REPUBLIKA.CO.ID, GAZA -- Sekitar 330 penduduk Palestina ditahan otoritas Israel sejak awal Ramadhan, Ahad (26/6). Palestinian Prisoners Center for Studies mengatakan mereka berasal dari Tepi Barat dan Jalur Gaza.
Selama 20 hari sejak 6 Juni, Israel memulai operasi di kota-kota Palestina. Direktur lembaga, Osama Shaheen mengatakan operasi ini menargetkan pemimpin dan aktivis.
"Kami menyadari bahwa kampanye penahanan melawan pemimpin dan aktivis di Hebron ini meningkat, khususnya setelah serangan terbaru di Tel Aviv," kata Shaheen dikutip dari Aljazirah. Ia merujuk penembakan 9 Juni lalu oleh warga Palestina.
Menurut catatan lembaga, dari 330 orang yang ditahan, 60 diantaranya adalah anak-anak. Usia termuda berusia 10 tahun yaitu Marwan Sharabati dari Hebron. Selain itu, ada juga 21 perempuan berusia 18-45 tahun.
Selain itu, sekitar 15 warga, 13 diantaranya adalah nelayan dari Gaza. Mereka ditahan di pelabuhan Ashdod Israel, termasuk Mohammad al-Halabi, kepala program Gaza di organisasi kemanusiaan Kritiani, World Vision.

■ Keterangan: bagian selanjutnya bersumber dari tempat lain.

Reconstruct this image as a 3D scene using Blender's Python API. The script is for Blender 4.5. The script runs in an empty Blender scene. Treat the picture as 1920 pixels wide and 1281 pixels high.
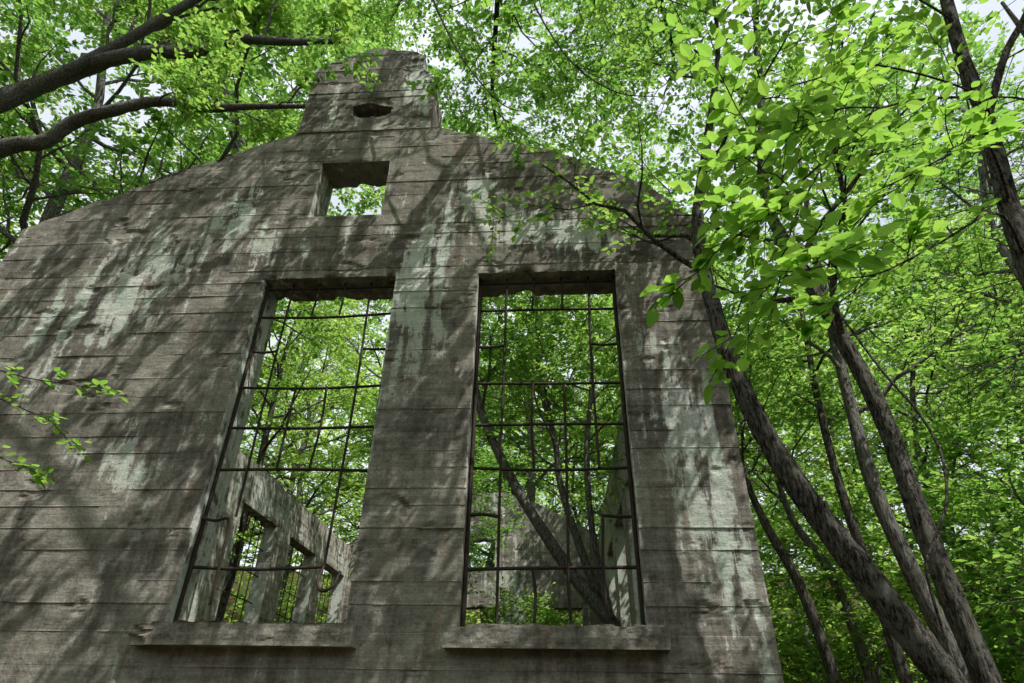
import bpy, math, numpy as np
from mathutils import Vector, Matrix
sc=bpy.context.scene
COL=sc.collection
# ------------------------------------------------------------------ helpers
def hash_tab(seed): return np.random.default_rng(seed).random((256,256))
def vnoise(x,y,seed=0):
    T=hash_tab(seed); xi=np.floor(x).astype(int); yi=np.floor(y).astype(int)
    fx=x-xi; fy=y-yi; fx=fx*fx*(3-2*fx); fy=fy*fy*(3-2*fy)
    a=T[xi%256,yi%256];b=T[(xi+1)%256,yi%256];c=T[xi%256,(yi+1)%256];d=T[(xi+1)%256,(yi+1)%256]
    return (a*(1-fx)+b*fx)*(1-fy)+(c*(1-fx)+d*fx)*fy
def fbm(x,y,seed=0,o=4):
    r=0;a=.5;s=0
    for i in range(o):
        r=r+a*vnoise(x*2**i+17*i,y*2**i+31*i,seed+i); s+=a; a*=.5
    return r/s
def mk_mesh(name,V,facesets,mats,fattr=None,pattr=None,smooth=False):
    """facesets: list of (F,k) int arrays with a material index"""
    me=bpy.data.meshes.new(name)
    V=np.asarray(V,dtype=np.float32)
    me.vertices.add(len(V)); me.vertices.foreach_set('co',V.ravel())
    idx=np.concatenate([f.ravel() for f,m in facesets]).astype(np.int32)
    tot=np.concatenate([np.full(len(f),f.shape[1]) for f,m in facesets]).astype(np.int32)
    start=np.concatenate([[0],np.cumsum(tot)[:-1]]).astype(np.int32)
    mi=np.concatenate([np.full(len(f),m) for f,m in facesets]).astype(np.int32)
    me.loops.add(len(idx)); me.loops.foreach_set('vertex_index',idx)
    me.polygons.add(len(tot)); me.polygons.foreach_set('loop_start',start)
    try: me.polygons.foreach_set('loop_total',tot)
    except Exception: pass
    me.polygons.foreach_set('material_index',mi)
    me.polygons.foreach_set('use_smooth',np.full(len(tot),smooth))
    for m in mats: me.materials.append(m)
    me.update(calc_edges=True)
    for n,a in (fattr or {}).items():
        at=me.attributes.new(n,'FLOAT','FACE'); at.data.foreach_set('value',np.asarray(a,dtype=np.float32))
    for n,a in (pattr or {}).items():
        at=me.attributes.new(n,'FLOAT','POINT'); at.data.foreach_set('value',np.asarray(a,dtype=np.float32))
    return me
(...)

Operasi telah dilakukan di sepanjang kota okupasi Yerusalem Timur, Hebron, Nablus, Ramallah, Jenin dan Gaza. "Setiap harinya ada saja operasi di Tepi Barat," kata Shaheen.
Israel, lanjutnya, menargetkan siapa pun yang terlibat intifada atau aktivitas nasionalisme lainnya. Otoritas penjara Israel tidak mengeluarkan komentar.
Sejak serangan pasar Tel Aviv, Israel menangguhkan 83 ribu izin masuk ke Mesjid al-Aqsa di Yerusalem Timur dari Tepi Barat. Warga Palestina juga dilarang berkunjung ke keluarga mereka di sana.
Sejak itu juga militer Israel melancarkan operasi penggerebekan. Diperkirakan ada 7.000 penduduk Palestina di penjara Israel. Diantaranya ada 70 perempuan, 414 anak-anak dengan 104 diantaranya berusia di bawah 16 tahun.